From the entries below, extract every line that includes the word "Python".

[Records from a data source]
——

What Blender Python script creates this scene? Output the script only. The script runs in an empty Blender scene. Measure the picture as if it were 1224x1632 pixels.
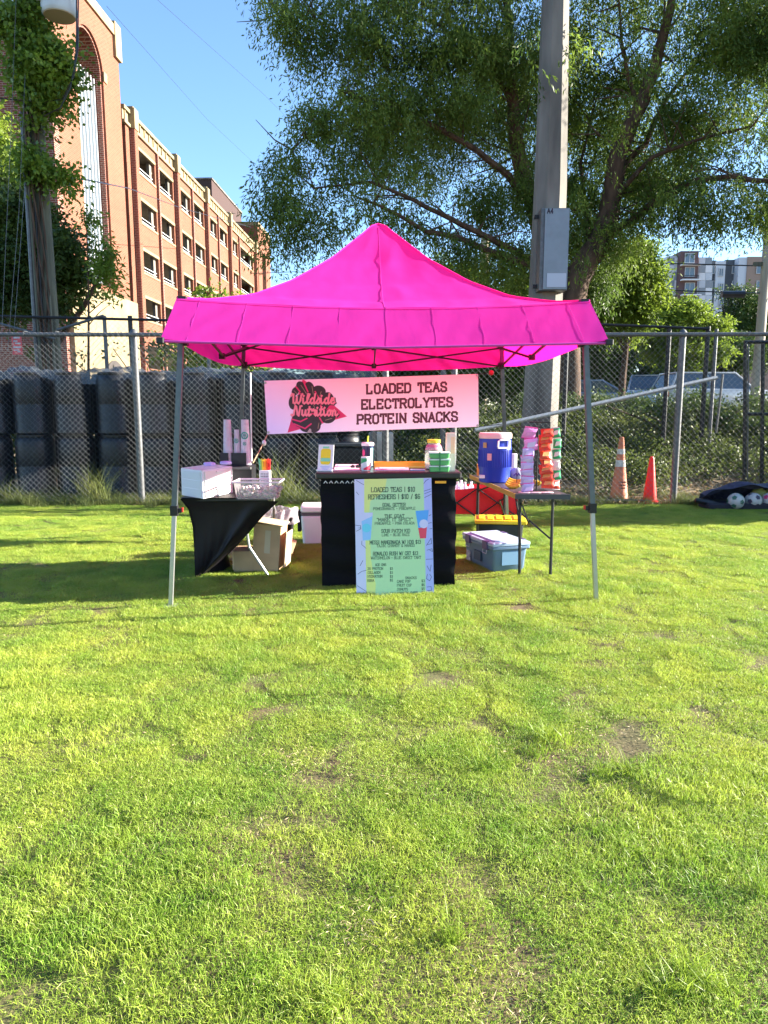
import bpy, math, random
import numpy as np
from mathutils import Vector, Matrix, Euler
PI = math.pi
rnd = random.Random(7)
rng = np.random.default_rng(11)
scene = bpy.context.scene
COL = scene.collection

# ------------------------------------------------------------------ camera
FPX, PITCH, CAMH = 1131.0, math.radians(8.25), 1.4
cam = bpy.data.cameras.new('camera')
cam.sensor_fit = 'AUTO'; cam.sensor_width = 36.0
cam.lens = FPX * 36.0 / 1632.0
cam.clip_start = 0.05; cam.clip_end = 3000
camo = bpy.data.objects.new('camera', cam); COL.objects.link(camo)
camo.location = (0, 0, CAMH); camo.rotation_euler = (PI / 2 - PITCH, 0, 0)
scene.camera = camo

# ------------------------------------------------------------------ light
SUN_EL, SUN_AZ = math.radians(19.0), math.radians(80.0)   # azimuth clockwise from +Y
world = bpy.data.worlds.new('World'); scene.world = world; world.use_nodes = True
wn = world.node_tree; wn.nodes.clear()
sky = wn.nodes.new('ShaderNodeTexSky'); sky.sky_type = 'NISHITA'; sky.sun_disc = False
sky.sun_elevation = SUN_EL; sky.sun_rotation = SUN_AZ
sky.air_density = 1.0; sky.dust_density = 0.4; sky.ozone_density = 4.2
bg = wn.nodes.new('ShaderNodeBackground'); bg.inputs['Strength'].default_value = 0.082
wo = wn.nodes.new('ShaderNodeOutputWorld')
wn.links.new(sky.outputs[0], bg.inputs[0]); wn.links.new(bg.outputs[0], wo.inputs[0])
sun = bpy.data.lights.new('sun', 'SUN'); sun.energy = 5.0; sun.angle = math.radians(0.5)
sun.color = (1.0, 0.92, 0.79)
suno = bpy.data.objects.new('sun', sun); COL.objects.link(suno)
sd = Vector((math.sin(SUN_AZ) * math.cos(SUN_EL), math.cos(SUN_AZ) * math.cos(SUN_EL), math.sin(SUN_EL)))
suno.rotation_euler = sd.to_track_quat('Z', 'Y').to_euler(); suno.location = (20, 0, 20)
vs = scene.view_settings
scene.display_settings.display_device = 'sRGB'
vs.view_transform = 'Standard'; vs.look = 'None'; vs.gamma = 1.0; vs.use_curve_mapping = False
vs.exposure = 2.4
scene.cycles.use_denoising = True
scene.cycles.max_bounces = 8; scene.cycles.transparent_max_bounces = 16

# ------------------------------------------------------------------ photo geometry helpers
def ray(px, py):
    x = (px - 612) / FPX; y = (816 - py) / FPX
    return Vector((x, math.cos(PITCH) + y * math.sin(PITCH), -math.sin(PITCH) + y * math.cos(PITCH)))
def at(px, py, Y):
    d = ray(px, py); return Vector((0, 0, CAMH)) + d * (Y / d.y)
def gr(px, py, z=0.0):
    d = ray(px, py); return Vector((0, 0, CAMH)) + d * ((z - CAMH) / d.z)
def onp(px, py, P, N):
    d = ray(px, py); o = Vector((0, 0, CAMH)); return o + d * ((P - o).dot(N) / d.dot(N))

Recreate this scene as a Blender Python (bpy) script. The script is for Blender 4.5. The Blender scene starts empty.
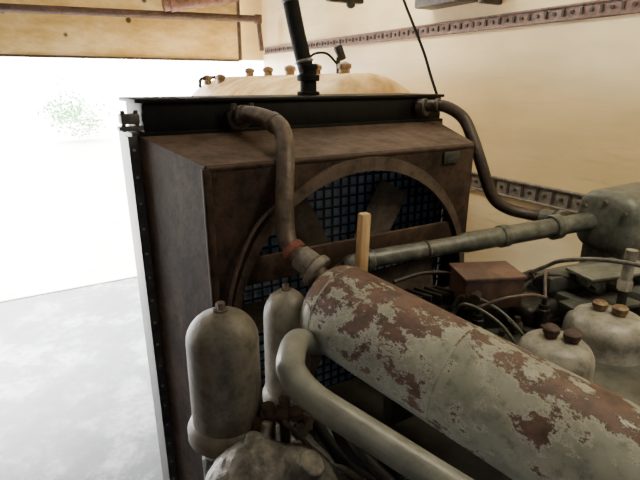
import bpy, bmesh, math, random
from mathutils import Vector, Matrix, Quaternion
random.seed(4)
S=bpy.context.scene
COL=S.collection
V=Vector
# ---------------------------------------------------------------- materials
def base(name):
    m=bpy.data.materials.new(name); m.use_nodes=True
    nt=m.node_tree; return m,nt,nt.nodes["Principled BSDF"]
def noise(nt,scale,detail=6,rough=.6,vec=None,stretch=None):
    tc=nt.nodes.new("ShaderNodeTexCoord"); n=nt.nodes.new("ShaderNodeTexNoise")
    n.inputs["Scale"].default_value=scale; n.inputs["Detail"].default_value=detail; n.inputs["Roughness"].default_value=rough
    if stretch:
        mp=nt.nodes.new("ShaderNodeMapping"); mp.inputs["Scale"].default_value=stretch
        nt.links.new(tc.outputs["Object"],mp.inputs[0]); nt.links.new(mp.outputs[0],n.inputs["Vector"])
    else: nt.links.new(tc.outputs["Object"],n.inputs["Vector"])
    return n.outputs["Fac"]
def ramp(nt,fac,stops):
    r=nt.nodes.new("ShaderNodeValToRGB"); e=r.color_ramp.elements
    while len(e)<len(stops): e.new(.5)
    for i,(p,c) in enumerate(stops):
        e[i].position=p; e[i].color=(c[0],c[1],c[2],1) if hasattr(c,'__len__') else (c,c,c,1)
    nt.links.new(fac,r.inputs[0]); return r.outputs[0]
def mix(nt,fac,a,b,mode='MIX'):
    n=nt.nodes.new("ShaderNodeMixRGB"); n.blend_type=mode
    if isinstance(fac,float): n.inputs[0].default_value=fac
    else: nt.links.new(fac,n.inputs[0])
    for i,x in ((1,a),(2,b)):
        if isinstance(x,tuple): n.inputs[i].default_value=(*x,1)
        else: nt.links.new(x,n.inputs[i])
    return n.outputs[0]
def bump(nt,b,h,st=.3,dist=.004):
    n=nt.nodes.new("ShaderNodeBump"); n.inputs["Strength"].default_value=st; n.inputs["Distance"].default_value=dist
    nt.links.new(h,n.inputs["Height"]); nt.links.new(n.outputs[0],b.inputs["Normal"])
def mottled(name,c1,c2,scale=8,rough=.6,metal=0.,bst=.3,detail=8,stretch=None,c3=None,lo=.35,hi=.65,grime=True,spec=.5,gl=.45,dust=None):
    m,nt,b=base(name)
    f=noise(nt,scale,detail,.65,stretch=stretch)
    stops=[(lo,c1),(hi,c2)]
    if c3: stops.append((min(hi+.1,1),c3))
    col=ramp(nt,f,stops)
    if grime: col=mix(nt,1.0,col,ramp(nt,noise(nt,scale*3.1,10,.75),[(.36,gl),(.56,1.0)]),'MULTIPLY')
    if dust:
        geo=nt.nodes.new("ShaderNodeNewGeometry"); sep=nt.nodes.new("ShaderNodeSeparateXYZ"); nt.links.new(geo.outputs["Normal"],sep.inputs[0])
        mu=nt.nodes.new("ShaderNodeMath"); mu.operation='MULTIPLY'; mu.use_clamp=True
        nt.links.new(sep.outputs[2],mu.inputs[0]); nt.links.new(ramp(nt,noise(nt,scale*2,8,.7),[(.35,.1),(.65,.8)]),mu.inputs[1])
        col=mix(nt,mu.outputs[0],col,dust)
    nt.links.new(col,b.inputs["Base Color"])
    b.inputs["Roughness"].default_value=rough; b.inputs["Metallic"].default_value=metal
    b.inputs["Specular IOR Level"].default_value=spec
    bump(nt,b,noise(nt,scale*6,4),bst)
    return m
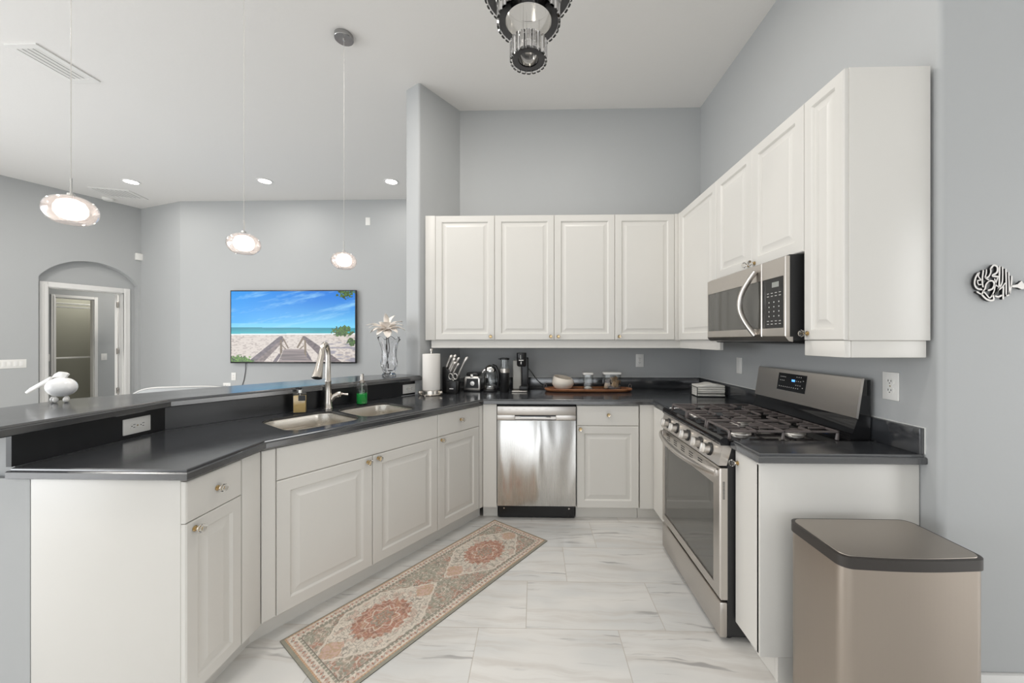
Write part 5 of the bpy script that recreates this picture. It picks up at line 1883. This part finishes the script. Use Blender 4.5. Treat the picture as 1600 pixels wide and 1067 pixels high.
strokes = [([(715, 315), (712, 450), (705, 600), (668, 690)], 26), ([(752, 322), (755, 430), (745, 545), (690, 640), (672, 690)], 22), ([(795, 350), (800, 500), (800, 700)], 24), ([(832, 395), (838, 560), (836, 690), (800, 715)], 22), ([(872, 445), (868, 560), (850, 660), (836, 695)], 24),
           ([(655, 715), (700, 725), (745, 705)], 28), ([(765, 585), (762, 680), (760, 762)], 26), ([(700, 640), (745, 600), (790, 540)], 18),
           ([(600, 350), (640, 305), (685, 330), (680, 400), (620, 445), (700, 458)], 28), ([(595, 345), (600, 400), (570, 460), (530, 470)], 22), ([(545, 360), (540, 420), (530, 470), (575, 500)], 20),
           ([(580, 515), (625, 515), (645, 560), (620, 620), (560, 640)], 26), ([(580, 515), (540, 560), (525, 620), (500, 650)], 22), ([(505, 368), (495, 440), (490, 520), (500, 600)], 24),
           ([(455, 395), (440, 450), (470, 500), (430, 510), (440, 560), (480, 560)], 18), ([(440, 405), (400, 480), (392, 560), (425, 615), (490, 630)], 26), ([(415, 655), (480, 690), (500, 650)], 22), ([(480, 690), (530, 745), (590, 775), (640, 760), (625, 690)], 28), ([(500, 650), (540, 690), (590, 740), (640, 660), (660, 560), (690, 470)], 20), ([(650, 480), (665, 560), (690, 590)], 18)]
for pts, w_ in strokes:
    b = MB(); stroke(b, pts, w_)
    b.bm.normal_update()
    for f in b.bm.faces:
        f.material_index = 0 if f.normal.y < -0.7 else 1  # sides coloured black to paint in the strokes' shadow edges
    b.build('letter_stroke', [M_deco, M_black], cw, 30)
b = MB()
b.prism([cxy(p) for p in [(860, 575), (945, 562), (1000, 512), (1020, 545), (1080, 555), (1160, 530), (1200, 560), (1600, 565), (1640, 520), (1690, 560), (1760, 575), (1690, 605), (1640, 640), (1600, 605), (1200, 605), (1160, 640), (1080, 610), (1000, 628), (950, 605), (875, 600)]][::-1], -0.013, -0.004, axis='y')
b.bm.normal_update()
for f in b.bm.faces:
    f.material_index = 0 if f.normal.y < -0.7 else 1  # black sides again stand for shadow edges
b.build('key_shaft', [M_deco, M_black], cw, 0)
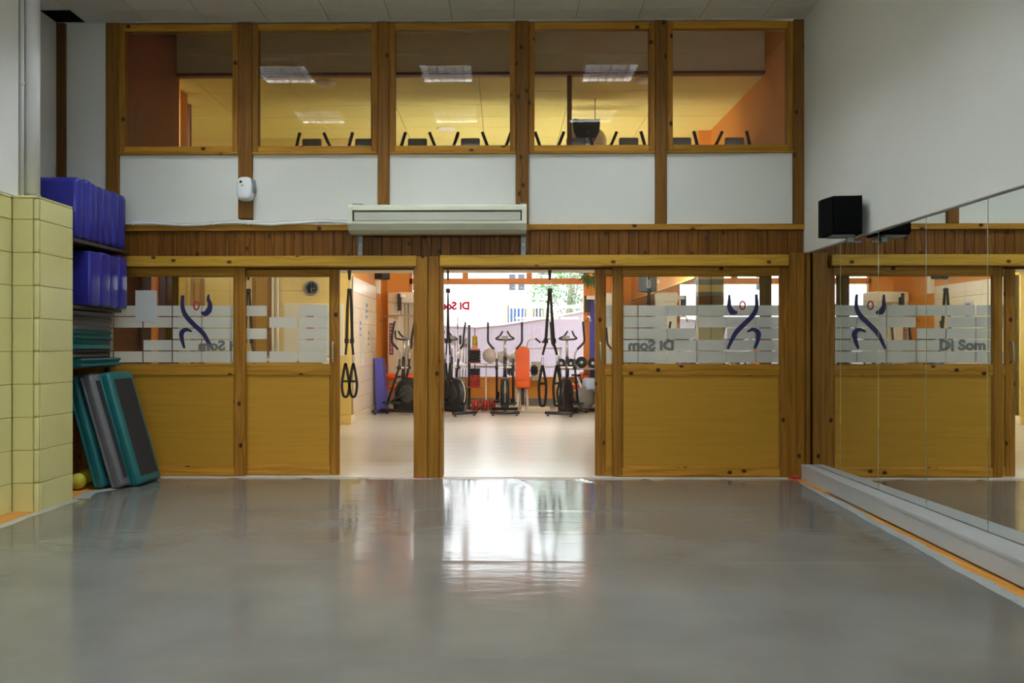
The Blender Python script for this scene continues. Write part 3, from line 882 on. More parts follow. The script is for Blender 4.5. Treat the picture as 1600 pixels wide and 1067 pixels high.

——

▶ **THE REPLY**:
What Blender Python script creates this scene? Output the script only. The script runs in an empty Blender scene. Measure the picture as if it were 1224x1632 pixels.
Recreate this scene as a Blender Python (bpy) script. The script is for Blender 4.5. The Blender scene starts empty.
The Blender Python script for this scene continues. Write part 3, from line 882 on. More parts follow. The script is for Blender 4.5. Treat the picture as 1600 pixels wide and 1067 pixels high.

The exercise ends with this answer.